Sunday, October 10, 2010

Travelers


10/10/10. Cool.

Back from a trip to the Berkshires in Connecticut and western Mass., a place of broad hills be-sweatered in colors, golds and greens, coppers, russets, the odd little burst of red standing out, and as the sun sinks, pools of shadow in the hollows. There is a collaboration between the sun and the leaf. For two seasons it was for the benefit of green: a broad, tree-by-tree manufacture. And then it goes the other way. New work order: autumn. The ebb of green, revealing yellow undercoat. The rash of red. the tag of brown. So the trees get busy, working independently, working as a mountain, fractal coloration in which each leaf cell is tree and each tree is a cell.

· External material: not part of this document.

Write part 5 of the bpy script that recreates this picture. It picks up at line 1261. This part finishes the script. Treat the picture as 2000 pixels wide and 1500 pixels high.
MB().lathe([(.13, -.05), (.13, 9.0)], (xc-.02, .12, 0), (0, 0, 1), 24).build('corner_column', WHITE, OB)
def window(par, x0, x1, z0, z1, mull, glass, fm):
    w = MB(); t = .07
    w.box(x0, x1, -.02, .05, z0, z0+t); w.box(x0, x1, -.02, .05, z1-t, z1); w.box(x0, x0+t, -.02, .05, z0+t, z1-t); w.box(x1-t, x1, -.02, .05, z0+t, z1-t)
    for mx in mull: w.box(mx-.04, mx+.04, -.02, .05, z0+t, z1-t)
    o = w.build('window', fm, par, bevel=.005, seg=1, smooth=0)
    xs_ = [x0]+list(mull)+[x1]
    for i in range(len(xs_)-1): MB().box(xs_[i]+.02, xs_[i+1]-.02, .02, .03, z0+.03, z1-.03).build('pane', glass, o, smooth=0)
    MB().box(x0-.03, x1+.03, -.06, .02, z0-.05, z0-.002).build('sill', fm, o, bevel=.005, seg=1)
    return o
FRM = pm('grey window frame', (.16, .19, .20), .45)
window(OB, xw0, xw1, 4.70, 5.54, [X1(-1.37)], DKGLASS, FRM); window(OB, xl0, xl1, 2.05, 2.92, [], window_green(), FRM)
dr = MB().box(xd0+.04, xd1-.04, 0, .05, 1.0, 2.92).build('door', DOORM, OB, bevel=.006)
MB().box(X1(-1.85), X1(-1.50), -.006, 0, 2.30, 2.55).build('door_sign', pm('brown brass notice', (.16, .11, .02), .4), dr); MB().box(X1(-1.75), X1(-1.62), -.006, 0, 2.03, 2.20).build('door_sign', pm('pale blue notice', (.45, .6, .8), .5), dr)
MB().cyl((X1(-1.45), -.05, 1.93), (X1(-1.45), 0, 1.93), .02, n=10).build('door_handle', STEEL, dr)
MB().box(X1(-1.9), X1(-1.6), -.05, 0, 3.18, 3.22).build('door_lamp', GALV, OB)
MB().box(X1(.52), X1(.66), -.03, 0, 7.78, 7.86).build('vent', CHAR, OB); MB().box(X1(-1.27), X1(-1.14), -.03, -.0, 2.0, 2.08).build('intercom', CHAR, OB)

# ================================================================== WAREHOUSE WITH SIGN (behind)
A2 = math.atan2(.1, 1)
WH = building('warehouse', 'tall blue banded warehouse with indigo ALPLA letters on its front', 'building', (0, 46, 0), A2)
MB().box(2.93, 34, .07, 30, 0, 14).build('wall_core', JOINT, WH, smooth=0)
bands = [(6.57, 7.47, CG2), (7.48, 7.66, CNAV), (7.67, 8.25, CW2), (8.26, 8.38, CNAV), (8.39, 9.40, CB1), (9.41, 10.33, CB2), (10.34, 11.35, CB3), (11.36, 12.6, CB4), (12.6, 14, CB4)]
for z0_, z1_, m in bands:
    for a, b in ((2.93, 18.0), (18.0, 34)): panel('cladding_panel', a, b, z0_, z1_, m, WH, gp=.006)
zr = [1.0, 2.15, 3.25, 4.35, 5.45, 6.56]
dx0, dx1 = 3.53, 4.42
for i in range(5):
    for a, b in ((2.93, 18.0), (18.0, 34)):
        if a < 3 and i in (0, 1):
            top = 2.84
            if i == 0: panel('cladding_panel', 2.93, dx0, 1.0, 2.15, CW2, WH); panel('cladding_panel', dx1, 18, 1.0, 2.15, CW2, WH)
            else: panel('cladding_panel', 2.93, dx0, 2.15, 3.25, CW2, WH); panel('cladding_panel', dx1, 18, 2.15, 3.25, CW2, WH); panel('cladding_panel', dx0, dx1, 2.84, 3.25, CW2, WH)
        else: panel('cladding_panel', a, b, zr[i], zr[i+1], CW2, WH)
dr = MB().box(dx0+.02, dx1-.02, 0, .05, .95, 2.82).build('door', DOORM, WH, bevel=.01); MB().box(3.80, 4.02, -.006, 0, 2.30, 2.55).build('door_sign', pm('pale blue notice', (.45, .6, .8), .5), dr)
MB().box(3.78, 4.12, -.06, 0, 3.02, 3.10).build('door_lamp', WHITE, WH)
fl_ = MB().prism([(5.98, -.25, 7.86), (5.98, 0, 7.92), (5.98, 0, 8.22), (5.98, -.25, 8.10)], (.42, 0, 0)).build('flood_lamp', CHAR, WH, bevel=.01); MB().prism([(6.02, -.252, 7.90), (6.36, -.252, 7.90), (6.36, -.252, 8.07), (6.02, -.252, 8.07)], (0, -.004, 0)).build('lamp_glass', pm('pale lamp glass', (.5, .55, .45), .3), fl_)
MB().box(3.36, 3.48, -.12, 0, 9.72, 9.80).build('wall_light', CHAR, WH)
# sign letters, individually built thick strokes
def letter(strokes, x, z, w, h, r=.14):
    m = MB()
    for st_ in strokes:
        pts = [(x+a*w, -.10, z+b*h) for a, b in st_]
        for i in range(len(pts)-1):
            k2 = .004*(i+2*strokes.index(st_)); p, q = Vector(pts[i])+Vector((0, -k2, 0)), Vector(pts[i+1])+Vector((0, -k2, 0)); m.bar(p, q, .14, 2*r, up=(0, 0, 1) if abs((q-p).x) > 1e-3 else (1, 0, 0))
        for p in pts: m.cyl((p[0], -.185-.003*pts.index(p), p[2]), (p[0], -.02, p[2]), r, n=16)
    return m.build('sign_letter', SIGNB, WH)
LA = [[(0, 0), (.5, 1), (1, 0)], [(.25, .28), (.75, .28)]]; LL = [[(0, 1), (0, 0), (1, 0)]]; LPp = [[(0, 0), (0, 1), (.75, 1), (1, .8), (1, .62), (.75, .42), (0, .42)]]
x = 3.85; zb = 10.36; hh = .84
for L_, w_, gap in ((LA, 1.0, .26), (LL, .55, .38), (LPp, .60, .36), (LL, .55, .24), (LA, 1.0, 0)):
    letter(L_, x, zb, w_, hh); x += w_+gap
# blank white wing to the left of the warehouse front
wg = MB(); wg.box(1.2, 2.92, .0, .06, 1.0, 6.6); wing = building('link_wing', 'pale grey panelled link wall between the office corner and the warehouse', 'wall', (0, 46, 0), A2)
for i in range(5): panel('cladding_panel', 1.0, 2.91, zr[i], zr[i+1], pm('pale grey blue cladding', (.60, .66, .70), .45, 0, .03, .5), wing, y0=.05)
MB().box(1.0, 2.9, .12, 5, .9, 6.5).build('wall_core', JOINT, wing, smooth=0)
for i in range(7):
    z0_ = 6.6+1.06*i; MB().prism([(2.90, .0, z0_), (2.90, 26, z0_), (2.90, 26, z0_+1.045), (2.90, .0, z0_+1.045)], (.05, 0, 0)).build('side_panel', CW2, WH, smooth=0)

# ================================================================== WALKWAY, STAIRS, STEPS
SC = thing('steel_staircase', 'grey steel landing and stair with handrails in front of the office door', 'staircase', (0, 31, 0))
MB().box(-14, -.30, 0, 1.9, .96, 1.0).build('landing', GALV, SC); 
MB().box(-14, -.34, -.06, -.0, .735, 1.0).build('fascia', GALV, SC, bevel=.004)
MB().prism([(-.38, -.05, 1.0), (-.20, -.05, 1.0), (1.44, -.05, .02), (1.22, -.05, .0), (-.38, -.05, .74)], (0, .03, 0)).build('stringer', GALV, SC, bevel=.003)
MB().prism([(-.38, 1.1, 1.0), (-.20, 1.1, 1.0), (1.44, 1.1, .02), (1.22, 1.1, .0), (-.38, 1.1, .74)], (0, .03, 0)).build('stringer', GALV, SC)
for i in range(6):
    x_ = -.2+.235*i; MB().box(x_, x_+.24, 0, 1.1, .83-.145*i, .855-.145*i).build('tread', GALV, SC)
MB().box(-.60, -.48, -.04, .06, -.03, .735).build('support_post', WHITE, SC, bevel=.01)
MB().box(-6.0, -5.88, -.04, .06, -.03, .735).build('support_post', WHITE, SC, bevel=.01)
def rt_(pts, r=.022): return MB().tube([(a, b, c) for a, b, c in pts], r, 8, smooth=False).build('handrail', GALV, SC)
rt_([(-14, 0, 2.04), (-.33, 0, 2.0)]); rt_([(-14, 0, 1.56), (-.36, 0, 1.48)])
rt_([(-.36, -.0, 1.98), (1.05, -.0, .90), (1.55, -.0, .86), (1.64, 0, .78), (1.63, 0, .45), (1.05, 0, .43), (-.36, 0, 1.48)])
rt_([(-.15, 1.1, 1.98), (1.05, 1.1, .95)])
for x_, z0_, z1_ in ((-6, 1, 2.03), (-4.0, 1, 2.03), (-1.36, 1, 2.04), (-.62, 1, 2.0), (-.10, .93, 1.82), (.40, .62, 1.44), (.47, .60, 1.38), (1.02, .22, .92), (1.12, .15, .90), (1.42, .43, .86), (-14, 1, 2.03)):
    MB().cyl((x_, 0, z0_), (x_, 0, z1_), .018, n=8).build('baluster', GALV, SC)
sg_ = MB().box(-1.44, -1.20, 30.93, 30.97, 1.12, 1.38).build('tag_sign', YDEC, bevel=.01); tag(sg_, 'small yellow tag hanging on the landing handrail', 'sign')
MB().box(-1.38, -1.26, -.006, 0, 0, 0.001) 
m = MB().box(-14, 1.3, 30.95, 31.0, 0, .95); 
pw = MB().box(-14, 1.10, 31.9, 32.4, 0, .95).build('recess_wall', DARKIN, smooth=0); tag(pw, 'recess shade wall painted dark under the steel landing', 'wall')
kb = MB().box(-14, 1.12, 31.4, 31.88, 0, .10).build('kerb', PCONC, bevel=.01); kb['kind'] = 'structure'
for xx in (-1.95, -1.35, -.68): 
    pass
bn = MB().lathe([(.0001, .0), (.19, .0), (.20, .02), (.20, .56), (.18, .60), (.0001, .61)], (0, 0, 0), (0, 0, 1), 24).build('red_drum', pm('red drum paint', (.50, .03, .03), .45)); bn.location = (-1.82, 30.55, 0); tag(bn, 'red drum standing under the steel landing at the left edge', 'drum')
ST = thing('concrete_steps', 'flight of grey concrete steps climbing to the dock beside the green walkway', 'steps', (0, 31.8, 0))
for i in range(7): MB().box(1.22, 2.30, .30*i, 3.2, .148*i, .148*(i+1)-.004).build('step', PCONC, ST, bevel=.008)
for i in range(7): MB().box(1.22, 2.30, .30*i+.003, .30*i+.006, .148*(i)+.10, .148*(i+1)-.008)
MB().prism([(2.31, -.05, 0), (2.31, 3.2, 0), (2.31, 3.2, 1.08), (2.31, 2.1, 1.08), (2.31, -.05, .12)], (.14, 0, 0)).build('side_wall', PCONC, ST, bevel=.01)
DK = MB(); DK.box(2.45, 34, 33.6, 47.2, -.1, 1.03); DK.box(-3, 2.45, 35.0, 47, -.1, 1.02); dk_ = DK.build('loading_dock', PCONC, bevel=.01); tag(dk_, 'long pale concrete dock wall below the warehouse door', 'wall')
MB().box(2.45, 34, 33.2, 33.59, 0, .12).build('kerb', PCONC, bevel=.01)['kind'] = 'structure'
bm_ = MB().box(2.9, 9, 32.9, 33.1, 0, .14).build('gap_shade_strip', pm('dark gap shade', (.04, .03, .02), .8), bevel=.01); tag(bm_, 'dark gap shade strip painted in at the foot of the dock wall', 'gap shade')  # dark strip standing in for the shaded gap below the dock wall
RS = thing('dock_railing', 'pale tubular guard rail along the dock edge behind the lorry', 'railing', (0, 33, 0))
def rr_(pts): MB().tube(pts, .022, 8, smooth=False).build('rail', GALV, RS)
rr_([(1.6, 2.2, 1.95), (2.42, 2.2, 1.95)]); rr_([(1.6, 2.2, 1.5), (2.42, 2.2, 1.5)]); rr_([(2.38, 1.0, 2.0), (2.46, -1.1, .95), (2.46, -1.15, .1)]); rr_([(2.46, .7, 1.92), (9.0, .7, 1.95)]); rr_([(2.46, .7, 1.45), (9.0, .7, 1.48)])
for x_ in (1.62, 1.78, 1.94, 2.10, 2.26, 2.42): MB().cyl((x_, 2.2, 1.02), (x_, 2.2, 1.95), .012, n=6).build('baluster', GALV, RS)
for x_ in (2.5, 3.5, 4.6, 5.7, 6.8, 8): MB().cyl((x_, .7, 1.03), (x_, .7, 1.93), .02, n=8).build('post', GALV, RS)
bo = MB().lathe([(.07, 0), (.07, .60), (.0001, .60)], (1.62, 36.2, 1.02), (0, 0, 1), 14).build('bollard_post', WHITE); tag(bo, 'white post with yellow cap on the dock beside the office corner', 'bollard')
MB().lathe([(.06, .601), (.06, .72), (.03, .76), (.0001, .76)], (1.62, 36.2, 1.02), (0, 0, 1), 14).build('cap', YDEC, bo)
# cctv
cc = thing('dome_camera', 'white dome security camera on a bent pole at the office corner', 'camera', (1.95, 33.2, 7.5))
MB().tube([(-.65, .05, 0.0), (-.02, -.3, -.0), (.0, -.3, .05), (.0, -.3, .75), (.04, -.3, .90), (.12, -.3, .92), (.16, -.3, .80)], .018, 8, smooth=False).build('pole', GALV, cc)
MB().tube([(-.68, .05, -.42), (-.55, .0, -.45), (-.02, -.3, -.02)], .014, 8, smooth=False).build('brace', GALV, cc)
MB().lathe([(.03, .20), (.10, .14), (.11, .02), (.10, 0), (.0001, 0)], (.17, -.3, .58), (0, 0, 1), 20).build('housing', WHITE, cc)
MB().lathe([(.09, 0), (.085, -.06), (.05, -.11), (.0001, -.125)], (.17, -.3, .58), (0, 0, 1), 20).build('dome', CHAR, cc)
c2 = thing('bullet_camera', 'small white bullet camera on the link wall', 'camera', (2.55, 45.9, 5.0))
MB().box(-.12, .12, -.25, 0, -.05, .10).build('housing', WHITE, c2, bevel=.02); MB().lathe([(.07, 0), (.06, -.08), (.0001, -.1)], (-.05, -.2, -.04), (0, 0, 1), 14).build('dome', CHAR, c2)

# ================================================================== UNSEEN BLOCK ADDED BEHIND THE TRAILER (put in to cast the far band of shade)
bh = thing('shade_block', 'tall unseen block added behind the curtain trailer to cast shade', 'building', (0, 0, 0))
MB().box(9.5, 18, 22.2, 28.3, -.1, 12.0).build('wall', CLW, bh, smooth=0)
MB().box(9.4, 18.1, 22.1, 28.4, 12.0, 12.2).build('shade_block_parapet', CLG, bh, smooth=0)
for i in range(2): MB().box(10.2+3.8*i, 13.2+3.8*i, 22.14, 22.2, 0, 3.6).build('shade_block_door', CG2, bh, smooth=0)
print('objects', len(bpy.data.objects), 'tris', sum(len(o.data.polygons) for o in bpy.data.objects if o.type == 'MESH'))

Driving along the Mass. Pike past a wall of reds and coppers and it's like passing a blush. The brief feeling that you're witnessing an emotion, sex, an oh-my moment that reminds me of a donkey I saw years ago in a farmyard in Oregon, just a brief glimpse from a car I'd hitched a ride with, but it was posed on a ridge like a stallion feeling its oats.

I remember that trip. Discovering the west with a poncho tent and a Sterno stove. Walking the Grand Canyon at night. Staying at the Rainbow Tribe commune in Drain, Oregon. Hopping a flatcar in Bakersfield, Cal. I was more of a traveler in those days.

I kept seeing travelers in the Berkshires. On a walk I happened to look up just as three cottony fluffs from a milkweed took flight, all joined together like a trio of aeronauts, sailing away from the old home field of driftwood-gray pods, riding the air current until it let them off in the nearby marsh, maybe a hundred yards away. But for a minute it was a journey with no end, could have carried them all the way to the Andes.

And later, a rare sound and sight that used to be more common: the windborne gabble of a high, ragged formation of geese, high enough to take their time crossing the sky, apparently real migrators, traveling miles, not just "migrating" from one local pond to another.

And of course, the short, momentous journey of a leaf detaching from its axil and casting its lot with the beckoning wind. Come on, dude! Time to go!

Meanwhile, up on the broad hills, sleep knits up the raveled sleeve of care and the sun makes love to the leaf.